Admission: £6.50; £3.90 concessions; free to 18s and under and Members
February 2013 marks the centenary of the birth of William Scott (1913–1989). Across a career spanning six decades, Scott produced an extraordinary body of work that has secured his reputation as one of the leading British painters of his generation. Exhibiting in America and Europe from the early 1950s, Scott is renowned for his powerful handling of paint in his exploration of still life, landscape and nude, and of the unstable boundaries between them. This will be the first major showing of the artist in the UK for over 20 years.
To mark the achievements of this internationally acclaimed modern painter, Tate St Ives, in association with Hepworth Wakefield and Ulster Museum, Belfast, is planning an important retrospective exhibition. Beginning at Tate St Ives with a series of thematic rooms (focusing on Scott’s morphological shifts between genres and his preoccupation with ‘significant forms’) the exhibition will evolve as it travels to Hepworth Wakefield, before expanding into a survey exhibition at Ulster Museum, Belfast. In collaboration with the William Scott Estate, which is currently finalising a catalogue raisonné of the artist’s paintings (due December 2012), the works will be drawn from major collections across the UK and Ireland.
Working across the genres of still life, landscape and the nude, Scott developed a unique language that pushed the boundaries of abstraction and figuration, leaving an influential legacy of work which mediates important developments in mid-twentieth century European and American painting. His work is often charged with a sensuality emanating from his dynamic compositions as well as the vitality of his paint surfaces. Consequently the works have an enduring human quality that continues to be as fresh and relevant today as it was over fifty years ago.

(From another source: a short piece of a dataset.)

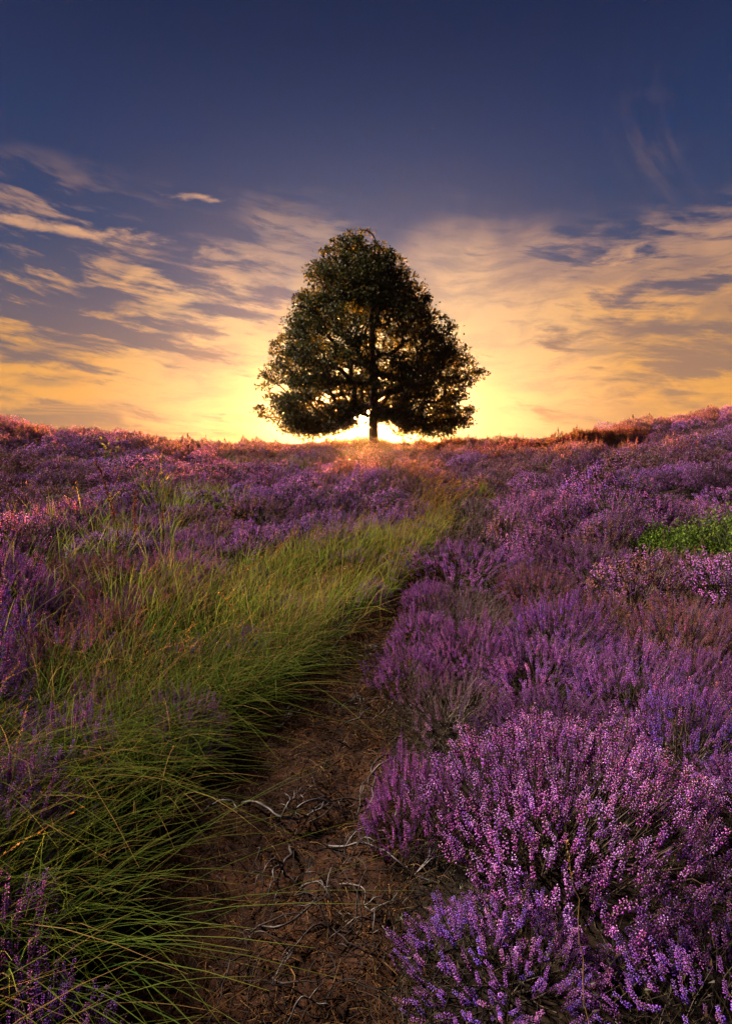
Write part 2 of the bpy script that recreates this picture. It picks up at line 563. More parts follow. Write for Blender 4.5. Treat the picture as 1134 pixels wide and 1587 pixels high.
def build_tree():
    r_ = np.random.default_rng(5)
    bz = lz(*TREE) - 0.05
    zs = np.array([1.75, 2.2, 2.7, 3.7, 5.0, 5.9, 6.33, 7.6, 8.84, 9.25, 9.75])
    rL = np.array([3.4, 4.2, 4.75, 4.7, 4.4, 4.15, 3.6, 2.9, 2.1, 1.2, 0.35])
    rR = np.array([3.4, 4.3, 4.5, 4.2, 4.0, 3.65, 3.05, 2.05, 1.15, 0.6, 0.15])
    cxs = np.array([0, 0, 0, 0, 0, 0, 0, -0.1, -0.25, -0.65, -0.9])

    def radius(z, az):
        wr = 0.5 + 0.5 * np.cos(az)
        rad = np.interp(z, zs, rL) * (1 - wr) + np.interp(z, zs, rR) * wr
        lob = 1.0 + 0.15 * vnoise(az * 1.9 + 10, z * 0.9, 31) + 0.20 * vnoise(az * 4.1 + 10, z * 1.9, 33)
        return rad * lob
    # foliage sprays
    C, S = [], []
    tries = 0
    while len(C) < 640 and tries < 90000:
        tries += 1
        z = r_.uniform(1.85, 9.6)
        az = r_.uniform(-math.pi, math.pi)
        R = float(radius(z, az))
        t = math.sqrt(r_.uniform(0.06, 1.0))
        sp = r_.uniform(0.32, 0.80) * (1.0 if z < 8.6 else 0.6)
        rr = max(0.0, R * t - sp * 0.55)
        p = np.array([math.cos(az) * rr + np.interp(z, zs, cxs), math.sin(az) * rr, z])
        # airy layers in the lower heart of the crown
        if t < 0.70 and z < 6.8 and r_.random() < (0.80 if z > 4.2 else 0.55):
            continue
        if abs(p[0] + 0.1) < 1.05 + 0.15 * sp and z < 2.20 + 0.30 * sp:
            continue
        if len(C) and np.min(np.linalg.norm((np.array(C) - p) * (1, 1, 1.7), axis=1)) < 0.40:
            continue
        C.append(p)
        S.append(sp)
    # short leafy twigs that break the outline
    for _ in range(150):
        z = r_.uniform(2.1, 9.7)
        az = r_.uniform(-math.pi, math.pi)
        R = float(radius(z, az)) * r_.uniform(0.90, 0.99)
        if abs(math.cos(az) * R) < 1.0 and z < 2.2:
            continue
        C.append(np.array([math.cos(az) * R + np.interp(z, zs, cxs), math.sin(az) * R, z + r_.uniform(-0.05, 0.15)]))
        S.append(r_.uniform(0.16, 0.30))
    for (ex, ez) in ((-1.05, 9.95), (-0.55, 9.8), (-0.15, 9.75), (0.3, 9.45), (-1.6, 9.5), (3.9, 4.3), (4.15, 4.4), (4.4, 4.42), (-2.0, 9.0)):
        C.append(np.array([ex, r_.normal(0, 0.3), ez]))
        S.append(0.28)
    C = np.array(C)
    S = np.array(S)
    # trunk
    root = link('oak_tree', None, loc=(TREE[0], TREE[1], 0.0), label='lone dark oak tree with a broad crown before the setting sun', category='tree')
    tz = np.array([bz - 0.2, bz, bz + 0.18, bz + 0.6, bz + 1.2, 3.2, 4.4, 5.6, 6.8, 7.8, 8.6])
    tx = np.array([0.0, 0.0, 0.0, -0.01, -0.02, -0.05, -0.02, -0.08, -0.18, -0.3, -0.42])
    ty = np.array([0.0, 0.0, 0.0, 0.0, 0.02, 0.05, 0.1, 0.05, 0.0, 0.05, 0.05])
    tr = np.array([0.42, 0.36, 0.28, 0.215, 0.195, 0.18, 0.15, 0.12, 0.085, 0.055, 0.03])
    fz = np.linspace(tz[0], tz[-1], 60)
    P = np.stack([np.interp(fz, tz, tx), np.interp(fz, tz, ty), fz], -1)
    P[:, 0] += 0.03 * np.sin(fz * 2.1)
    rad = np.interp(fz, tz, tr)
    g = Geo()
    V, F = tubes(P[None], rad[None], 14)
    ang = np.arctan2(V[:, 1], V[:, 0])
    flare = sm(bz + 0.5, bz, V[:, 2]) * 0.25 * (np.cos(ang * 5) > 0) * np.abs(np.cos(ang * 5))
    V[:, :2] *= (1 + flare + 0.06 * vnoise(ang * 4, V[:, 2] * 6, 3))[:, None]
    g.add(V, F, (0.1, 0.08, 0.06))
    link('trunk', g.mesh('trunk', M_BARK, True), root)
    # limbs: every spray finds the nearest wood nearer the trunk
    nodes = [P[i] for i in range(18, 60, 2)]
    par = [-1] * len(nodes)
    nt = len(nodes)
    order = np.argsort(np.hypot(C[:, 0], C[:, 1]) + 0.15 * np.abs(C[:, 2] - 4))
    first = {}
    curves = {}
    ends = {}
    for ci in order:
        c = C[ci]
        N = np.array(nodes)
        d = c - N
        L = np.linalg.norm(d, axis=1)
        hor = np.hypot(c[0], c[1]) - np.hypot(N[:, 0], N[:, 1])
        cost = L + 2.0 * np.clip(-hor, 0, None) + 1.2 * np.clip(N[:, 2] - c[2] + 0.1, 0, None)
        cost[:nt] += 0.25
        b = int(np.argmin(cost))
        p0 = N[b]
        steps = max(2, int(L[b] / 0.45))
        prev = b
        sag = r_.normal(0, 0.08, 3)
        for s_ in range(1, steps + 1):
            t = s_ / steps
            q = p0 + (c - p0) * t + sag * math.sin(t * math.pi) + np.array([0, 0, 0.10 * math.sin(t * math.pi)]) * L[b]
            nodes.append(q)
            par.append(prev)
            prev = len(nodes) - 1
        ends[ci] = prev
    N = np.array(nodes)
    cnt = np.zeros(len(nodes))
    for ci, e in ends.items():
        i = e
        while i >= 0:
            cnt[i] += 1
            i = par[i]
    top = np.full(len(nodes), -1)
    for i in range(nt, len(nodes)):
        top[i] = i if par[i] < nt else top[par[i]]
    groups = {}
    for i in range(nt, len(nodes)):
        groups.setdefault(int(top[i]), []).append(i)
    for gi, members in groups.items():
        g = Geo()
        for i in members:
            p = par[i]
            r1 = min(0.004 + 0.0165 * math.sqrt(cnt[i]), 0.12)
            r0 = r1 if p < nt else min(0.004 + 0.0165 * math.sqrt(cnt[p]), 0.12)
            mid = (N[p] + N[i]) / 2
            V, F = tubes(np.array([[N[p], mid, N[i]]]), np.array([[r0, (r0 + r1) / 2, r1]]), 5)
            g.add(V, F, (0.09, 0.07, 0.05))
        link('limb', g.mesh('limb', M_BARK, True), root)
    # leaves: small lobed blades in sprays
    g = Geo()
    nl = np.maximum(26, (S / 0.65) ** 2 * 195).astype(int)
    cen = np.repeat(C, nl, axis=0)
    sz = np.repeat(S, nl)
    n = len(cen)
    d = norm(r_.normal(size=(n, 3)))
    rad = r_.random(n) ** 0.45
    pos = cen + d * rad[:, None] * sz[:, None] * np.array([1.0, 1.0, 0.48])
    # outlying twigs of leaves that break the outline
    stray = r_.random(n) < 0.05
    pos[stray] += d[stray] * (sz[stray] * r_.uniform(0.1, 0.55, stray.sum()))[:, None]
    ax = norm(d * 0.8 + r_.normal(size=(n, 3)) * 0.8 + np.array([0, 0, 0.1]))
    up = norm(r_.normal(size=(n, 3)) + np.array([0, 0, 0.9]))
    si = norm(np.cross(ax, up))
    nn = np.cross(si, ax)
    ln = r_.uniform(0.085, 0.15, n)[:, None]
    wd = ln * r_.uniform(0.26, 0.36, n)[:, None]
    v0 = pos - ax * ln * 0.5
    v1 = pos + si * wd - ax * ln * 0.05 + nn * ln * 0.10
    v2 = pos + ax * ln * 0.5
    v3 = pos - si * wd + ax * ln * 0.08 + nn * ln * 0.10
    V = np.stack([v0, v1, v2, v3], 1).reshape(-1, 3)
    i4 = np.arange(n)[:, None] * 4
    F = np.concatenate([i4 + np.array([[0, 1, 2]]), i4 + np.array([[0, 2, 3]])])
    base = np.array([0.036, 0.038, 0.011])
    c = base * r_.uniform(0.6, 1.35, (n, 1)) * np.repeat(r_.uniform(0.8, 1.2, len(C)), nl)[:, None]
    c[r_.random(n) < 0.06] = (0.11, 0.085, 0.02)
    g.add(V, F, np.repeat(c, 4, axis=0))
    cr = link('crown', g.mesh('crown', M_LEAF), root)
    cr['kind'] = 'stuff'
    return root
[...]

The project is led by Sara Matson, Curator at Tate St Ives with Chris Stephens, Lead Curator of Modern British Art at Tate Britain, Frances Guy, Head of Exhibitions at Hepworth Wakefield and Anne Stewart, Curator of Fine art at the Ulster Museum.
A new book on William Scott by Sarah Whitfield will be published by Tate to mark the centenary and exhibition. This will be followed by a catalogue of the exhibition produced in collaboration with the William Scott Foundation, encapsulating the tour, in its final manifestation in Belfast.